Often, we who worship at the altars of the ancient gods will have trouble using negative terminology when referring to the actions of the Gods. The immense Abrahamic influence on our society means that the same kind of fear or feigned respect that they pay to their deity is often manifest in our attitudes toward the gods. The ancient people, however, had a healthier and more realistic appraisal of the gods. They understood that the gods did not simply give us all the good things in life, but that many of the bad things came from them as well. Their reasoning mysterious, for sure, but whatever made such things necessary in the greater scheme of things was accepted and they understood that the gods acted for reasons we did not always understand, and as a result, it was ok to sometimes feel anger at them for the things they seemed to throw their way.

Like the ancients, I do not have an "everything is rosy" attitude toward the gods.  But I have to admit, sometimes I wonder if Artemis is not a bit of a cold hearted bitch. Oh, don't get me wrong, I have a great deal of respect for her, and part of me understands that as a nature goddess, she will sometimes seem cruel from my perspective. After all, is not the lion pride tearing apart the still living deer cruel? But part of me also has to have respect for the attitude. Nature is as nature does, and Artemis, at least in this aspect of divinity of the natural processes of life, must by her nature seem cruel to us.

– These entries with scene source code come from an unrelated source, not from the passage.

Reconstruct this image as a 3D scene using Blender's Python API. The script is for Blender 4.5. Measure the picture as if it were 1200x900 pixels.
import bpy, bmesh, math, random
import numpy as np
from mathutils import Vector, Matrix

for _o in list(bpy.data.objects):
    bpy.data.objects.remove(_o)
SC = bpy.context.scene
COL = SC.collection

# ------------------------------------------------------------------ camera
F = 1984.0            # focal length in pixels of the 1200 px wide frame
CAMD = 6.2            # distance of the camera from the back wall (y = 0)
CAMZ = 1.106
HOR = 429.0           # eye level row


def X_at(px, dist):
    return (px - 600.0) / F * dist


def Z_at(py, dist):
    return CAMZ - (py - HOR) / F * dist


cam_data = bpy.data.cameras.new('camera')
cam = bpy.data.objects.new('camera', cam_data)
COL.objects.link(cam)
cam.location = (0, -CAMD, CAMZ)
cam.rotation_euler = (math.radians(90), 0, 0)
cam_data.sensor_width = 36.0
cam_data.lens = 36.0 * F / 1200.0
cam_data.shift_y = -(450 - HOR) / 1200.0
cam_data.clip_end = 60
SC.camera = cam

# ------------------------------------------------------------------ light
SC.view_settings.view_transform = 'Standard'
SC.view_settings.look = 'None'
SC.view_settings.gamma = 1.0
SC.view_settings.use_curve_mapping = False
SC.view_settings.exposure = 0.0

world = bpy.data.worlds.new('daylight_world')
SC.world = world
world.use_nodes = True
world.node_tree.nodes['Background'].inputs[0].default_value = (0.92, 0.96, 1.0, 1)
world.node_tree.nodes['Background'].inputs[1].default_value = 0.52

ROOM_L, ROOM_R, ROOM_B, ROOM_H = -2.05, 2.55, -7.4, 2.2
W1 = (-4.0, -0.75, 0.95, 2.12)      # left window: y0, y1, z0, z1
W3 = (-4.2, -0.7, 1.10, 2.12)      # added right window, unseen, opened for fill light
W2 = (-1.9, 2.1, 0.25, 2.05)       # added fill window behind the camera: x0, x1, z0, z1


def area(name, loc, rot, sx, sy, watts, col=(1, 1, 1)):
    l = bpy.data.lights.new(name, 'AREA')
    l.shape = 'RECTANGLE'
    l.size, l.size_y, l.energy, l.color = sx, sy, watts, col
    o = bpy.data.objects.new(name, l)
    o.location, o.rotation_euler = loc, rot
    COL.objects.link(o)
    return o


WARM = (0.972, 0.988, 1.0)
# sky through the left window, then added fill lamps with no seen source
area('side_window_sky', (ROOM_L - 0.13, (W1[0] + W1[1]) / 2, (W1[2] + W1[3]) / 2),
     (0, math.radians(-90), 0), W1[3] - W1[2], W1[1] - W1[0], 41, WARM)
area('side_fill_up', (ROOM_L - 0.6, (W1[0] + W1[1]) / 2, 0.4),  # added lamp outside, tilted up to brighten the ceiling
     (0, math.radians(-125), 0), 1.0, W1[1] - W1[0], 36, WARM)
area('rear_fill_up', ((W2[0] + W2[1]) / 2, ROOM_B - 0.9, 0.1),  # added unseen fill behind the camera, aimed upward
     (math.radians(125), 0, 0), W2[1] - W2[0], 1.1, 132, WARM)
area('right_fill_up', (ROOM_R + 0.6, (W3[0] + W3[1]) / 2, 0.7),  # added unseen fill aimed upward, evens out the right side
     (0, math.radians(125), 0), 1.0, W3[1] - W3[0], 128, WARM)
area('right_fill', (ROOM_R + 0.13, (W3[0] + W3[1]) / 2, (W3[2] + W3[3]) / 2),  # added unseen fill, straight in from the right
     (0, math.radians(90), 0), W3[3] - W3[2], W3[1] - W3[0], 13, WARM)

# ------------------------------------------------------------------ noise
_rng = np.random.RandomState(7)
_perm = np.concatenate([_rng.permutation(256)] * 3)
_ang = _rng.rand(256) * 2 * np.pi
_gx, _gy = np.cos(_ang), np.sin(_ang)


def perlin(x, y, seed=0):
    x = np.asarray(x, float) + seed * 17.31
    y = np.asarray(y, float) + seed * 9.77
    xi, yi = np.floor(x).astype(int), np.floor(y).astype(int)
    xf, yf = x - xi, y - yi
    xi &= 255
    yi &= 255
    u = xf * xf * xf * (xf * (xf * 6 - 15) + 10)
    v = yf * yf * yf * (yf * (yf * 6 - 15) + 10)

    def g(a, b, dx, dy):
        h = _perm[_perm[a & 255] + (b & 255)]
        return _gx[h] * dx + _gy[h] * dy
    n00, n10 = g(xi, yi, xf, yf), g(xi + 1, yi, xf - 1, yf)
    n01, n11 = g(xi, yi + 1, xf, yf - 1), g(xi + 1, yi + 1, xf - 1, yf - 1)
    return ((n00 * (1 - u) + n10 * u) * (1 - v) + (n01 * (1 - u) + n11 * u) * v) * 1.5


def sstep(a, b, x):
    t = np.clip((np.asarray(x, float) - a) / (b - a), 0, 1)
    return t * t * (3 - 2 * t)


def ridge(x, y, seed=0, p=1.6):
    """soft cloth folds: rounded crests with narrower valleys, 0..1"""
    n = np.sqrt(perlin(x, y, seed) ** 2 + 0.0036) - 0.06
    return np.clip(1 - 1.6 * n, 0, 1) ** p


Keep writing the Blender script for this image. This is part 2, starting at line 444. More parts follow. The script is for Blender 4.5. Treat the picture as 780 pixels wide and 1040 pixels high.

Artemis' myths make no bones about it. Her demand that Agammemnon sacrifice his only daughter, the tearing apart of the hunter who sees her naked form, the destruction of the children of Niobe, all point to some of the darker aspects of the divine, some of the aspects which we don't like because they remind us of our mortality. They remind us of our place in the grand scheme of things. A place we are sometimes too arrogant to accept without a fight.